%%

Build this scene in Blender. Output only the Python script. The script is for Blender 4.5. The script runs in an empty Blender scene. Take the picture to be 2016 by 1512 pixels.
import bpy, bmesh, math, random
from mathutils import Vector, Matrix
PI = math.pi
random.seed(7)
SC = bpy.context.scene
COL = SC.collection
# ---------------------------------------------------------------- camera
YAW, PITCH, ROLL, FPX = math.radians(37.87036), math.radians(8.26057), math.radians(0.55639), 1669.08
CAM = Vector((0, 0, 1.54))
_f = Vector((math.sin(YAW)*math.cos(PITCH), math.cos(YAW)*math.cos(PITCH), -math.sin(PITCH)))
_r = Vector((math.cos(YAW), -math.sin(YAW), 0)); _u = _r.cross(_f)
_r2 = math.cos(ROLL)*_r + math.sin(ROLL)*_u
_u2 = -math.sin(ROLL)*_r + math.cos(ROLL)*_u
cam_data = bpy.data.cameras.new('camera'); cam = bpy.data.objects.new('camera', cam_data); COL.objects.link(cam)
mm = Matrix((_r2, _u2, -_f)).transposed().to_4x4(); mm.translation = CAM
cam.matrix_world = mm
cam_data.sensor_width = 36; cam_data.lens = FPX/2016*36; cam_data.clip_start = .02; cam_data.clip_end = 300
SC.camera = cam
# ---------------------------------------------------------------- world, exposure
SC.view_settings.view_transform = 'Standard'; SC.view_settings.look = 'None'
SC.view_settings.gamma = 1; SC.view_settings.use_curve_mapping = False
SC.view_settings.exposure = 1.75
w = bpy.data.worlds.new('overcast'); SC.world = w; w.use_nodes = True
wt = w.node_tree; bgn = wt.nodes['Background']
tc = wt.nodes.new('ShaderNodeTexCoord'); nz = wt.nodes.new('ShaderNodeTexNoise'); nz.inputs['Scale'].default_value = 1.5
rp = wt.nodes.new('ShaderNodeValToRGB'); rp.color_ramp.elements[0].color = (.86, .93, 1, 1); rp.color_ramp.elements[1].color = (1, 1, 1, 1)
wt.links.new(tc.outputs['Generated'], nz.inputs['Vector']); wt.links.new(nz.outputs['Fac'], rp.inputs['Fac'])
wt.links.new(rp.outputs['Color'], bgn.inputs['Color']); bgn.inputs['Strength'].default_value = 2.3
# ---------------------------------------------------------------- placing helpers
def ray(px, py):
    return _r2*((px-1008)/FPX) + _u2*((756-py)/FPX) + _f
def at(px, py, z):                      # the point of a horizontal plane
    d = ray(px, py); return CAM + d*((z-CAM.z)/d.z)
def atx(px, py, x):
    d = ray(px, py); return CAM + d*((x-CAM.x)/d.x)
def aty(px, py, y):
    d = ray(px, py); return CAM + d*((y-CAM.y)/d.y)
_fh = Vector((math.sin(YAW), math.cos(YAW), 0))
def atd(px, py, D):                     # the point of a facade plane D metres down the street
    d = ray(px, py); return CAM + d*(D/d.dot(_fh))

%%

» What you are asked to do
Where a line holds "scene", copy that line.

» The completed task
Build this scene in Blender. Output only the Python script. The script is for Blender 4.5. The script runs in an empty Blender scene. Take the picture to be 2016 by 1512 pixels.
SC = bpy.context.scene